The Austin area posted the fastest population growth rate among Texas’ major metropolitan regions in 2025, extending a decade-long pattern in which Central Texas has repeatedly ranked near the top for large-metro growth. The latest estimates place the Austin-Round Rock-Georgetown metropolitan statistical area among the country’s fastest-growing large metros over the past several years, even as growth rates fluctuate year to year.

Federal population estimates released in 2025 showed metro-area growth nationally was increasingly shaped by migration, particularly international migration, which accounted for the majority of net gains in metro areas. The same estimates showed metro areas overall expanded faster than the nation between 2023 and 2024, with most U.S. metros registering gains and the South capturing most of the fastest-growing regions.

What the data say about the Austin metro’s scale

By mid-2024, the Austin metro was estimated at about 2.55 million residents, ranking around the mid-20s among U.S. metros by population and reflecting roughly an 11% increase since 2020. That multi-year growth—rather than a single year’s change—has been central to the region’s rise in national rankings.

At the same time, growth has been uneven across the metro’s counties. Recent estimates have shown faster percentage increases in the metro’s outer counties than in the core county, reinforcing a pattern seen across Texas in which suburban and exurban jurisdictions often expand more quickly than primary cities.

Migration is the dominant driver, with shifting contributions

Across the United States, natural increase (births minus deaths) has generally contributed less to metro-area growth than migration in recent years, particularly in regions where aging and falling birth rates reduce the contribution of births. Federal methodology updates have also aimed to better capture net international migration using a combination of survey and administrative data.

Those dynamics matter for Texas, where year-to-year growth can move with migration flows. In 2025, estimates showed a broad national slowdown in metro growth compared with the prior year, linked primarily to weaker international migration. Border metros were cited as especially sensitive to those shifts, with some seeing sharp changes in annual growth rates.

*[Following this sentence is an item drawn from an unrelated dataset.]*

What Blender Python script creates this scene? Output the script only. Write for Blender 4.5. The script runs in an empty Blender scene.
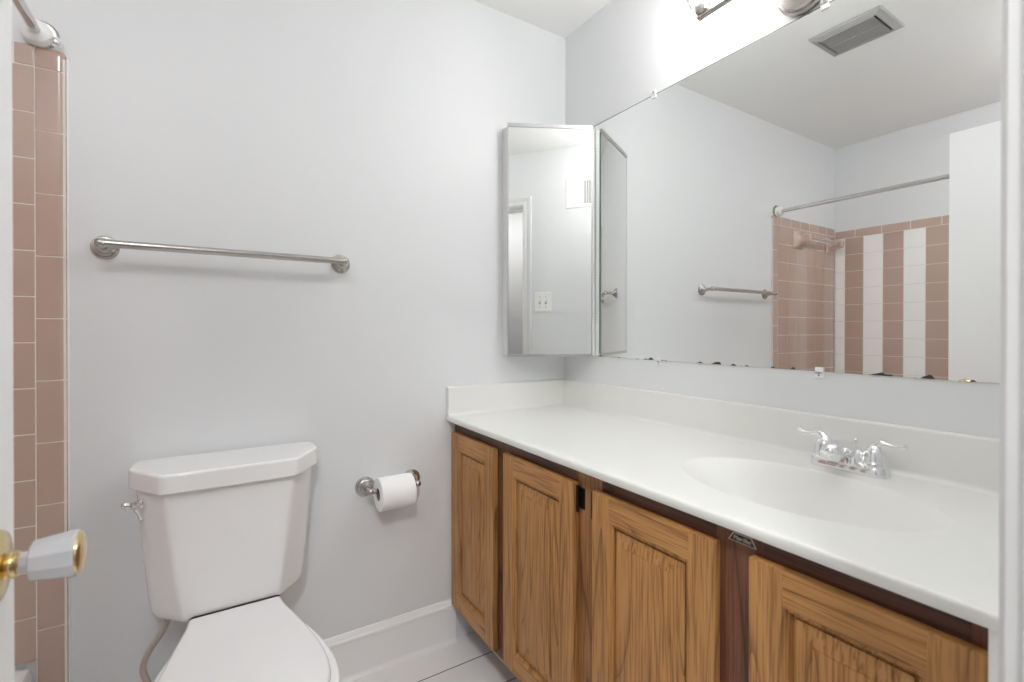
import bpy, bmesh, math, random
from mathutils import Vector, Matrix
random.seed(7)
sc = bpy.context.scene
COL = sc.collection
PI = math.pi

# ------------------------------------------------------------------ camera
def look_camera():
    yaw, pitch, roll = (math.radians(a) for a in (32.2367, -0.263, 0.038))
    fw = Vector((math.sin(yaw)*math.cos(pitch), math.cos(yaw)*math.cos(pitch), math.sin(pitch)))
    r0 = Vector((math.cos(yaw), -math.sin(yaw), 0)); u0 = r0.cross(fw)
    r = r0*math.cos(roll) + u0*math.sin(roll); u = -r0*math.sin(roll) + u0*math.cos(roll)
    cam = bpy.data.cameras.new('camera'); o = bpy.data.objects.new('camera', cam); COL.objects.link(o)
    m = Matrix((( r.x, u.x, -fw.x, -1.31375), (r.y, u.y, -fw.y, -1.64951), (r.z, u.z, -fw.z, 1.17025), (0, 0, 0, 1)))
    o.matrix_world = m
    cam.sensor_fit = 'HORIZONTAL'; cam.sensor_width = 36.0
    cam.lens = 480.115/1024*36.0
    cam.shift_y = -8.931/1024
    cam.clip_start = 0.01; cam.clip_end = 50
    cam.dof.use_dof = True; cam.dof.focus_distance = 1.9; cam.dof.aperture_fstop = 4.5
    sc.camera = o
look_camera()

# ------------------------------------------------------------------ world and exposure
w = bpy.data.worlds.new('world'); sc.world = w; w.use_nodes = True
w.node_tree.nodes['Background'].inputs[0].default_value = (0.9, 0.95, 1, 1)
w.node_tree.nodes['Background'].inputs[1].default_value = 0.05
sc.view_settings.view_transform = 'Standard'; sc.view_settings.look = 'None'
sc.view_settings.gamma = 1.0; sc.view_settings.use_curve_mapping = False
sc.view_settings.exposure = 0.11
sc.cycles.max_bounces = 14; sc.cycles.diffuse_bounces = 8; sc.cycles.glossy_bounces = 8
sc.cycles.transparent_max_bounces = 12; sc.cycles.sample_clamp_indirect = 6.0
sc.cycles.caustics_reflective = True; sc.cycles.blur_glossy = 0.3

BULB_STRENGTH = 94.0      # the three vanity bulbs
HALL_FILL = 118.0          # unseen fill lamp added in the hall behind the camera

CEIL_FILL = 49.0          # unseen fill lamp added on the bathroom ceiling

# ------------------------------------------------------------------ room sizes (metres; back wall at Y=0, mirror wall at X=0)
H = 2.44
XL = -2.41                 # wall behind the tub
YF = -1.558                 # wall with the door
YF2 = -1.690               # its hall side
DXL, DXR, DH = -1.530, -0.838, 2.055   # door opening

# ------------------------------------------------------------------ materials
def new_mat(name):
    m = bpy.data.materials.new(name); m.use_nodes = True
    return m, m.node_tree.nodes, m.node_tree.links, m.node_tree.nodes['Principled BSDF']
def mat(name, col, rough=0.5, metal=0.0, bump=0.0, bscale=200.0, vary=0.0, vscale=3.0, coat=0.0, spec=0.5, trans=0.0, ior=1.45):
    m, N, L, b = new_mat(name)
    b.inputs['Base Color'].default_value = (*col, 1); b.inputs['Roughness'].default_value = rough
    b.inputs['Metallic'].default_value = metal; b.inputs['Coat Weight'].default_value = coat
    b.inputs['Coat Roughness'].default_value = 0.08
    b.inputs['Specular IOR Level'].default_value = spec; b.inputs['Transmission Weight'].default_value = trans
    b.inputs['IOR'].default_value = ior
    tc = N.new('ShaderNodeTexCoord')
    if bump:
        n = N.new('ShaderNodeTexNoise'); n.inputs['Scale'].default_value = bscale; n.inputs['Detail'].default_value = 3
        L.new(tc.outputs['Object'], n.inputs['Vector'])
        bp = N.new('ShaderNodeBump'); bp.inputs['Strength'].default_value = bump; bp.inputs['Distance'].default_value = 0.002
        L.new(n.outputs['Fac'], bp.inputs['Height']); L.new(bp.outputs['Normal'], b.inputs['Normal'])
    if vary:
        n = N.new('ShaderNodeTexNoise'); n.inputs['Scale'].default_value = vscale; n.inputs['Detail'].default_value = 4
        L.new(tc.outputs['Object'], n.inputs['Vector'])
        mx = N.new('ShaderNodeMix'); mx.data_type = 'RGBA'
        mx.inputs[6].default_value = (*[c*(1-vary) for c in col], 1); mx.inputs[7].default_value = (*[min(1, c*(1+vary)) for c in col], 1)
        L.new(n.outputs['Fac'], mx.inputs[0]); L.new(mx.outputs[2], b.inputs['Base Color'])
    return m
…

Implications for housing, infrastructure and planning

Faster population growth in the Austin region has coincided with major demands on transportation networks, water systems, and local services, while also increasing pressure on housing supply. Local planning documents and regional economic development materials have referenced sustained population expansion as a defining feature of Central Texas’ outlook, shaping long-range assumptions for infrastructure and land-use planning.

  • Large-metro growth in Texas is concentrated in a handful of regions, with Austin leading on growth rate among major metros in 2025.
  • Suburban and exurban growth remains a major contributor to the Austin area’s expansion.
  • Nationally, migration—especially international migration—has become the principal source of metro-area growth, and year-to-year shifts can meaningfully change rankings.

Population estimates are updated annually and can change as methods are refined and prior years are revised, meaning comparisons should be made within the same estimate series.

As the 2025 figures are incorporated into local and regional planning, the Austin metro’s position as Texas’ fastest-growing major region underscores how closely Central Texas’ trajectory is tied to migration trends and the capacity to absorb new residents through housing production and infrastructure investment.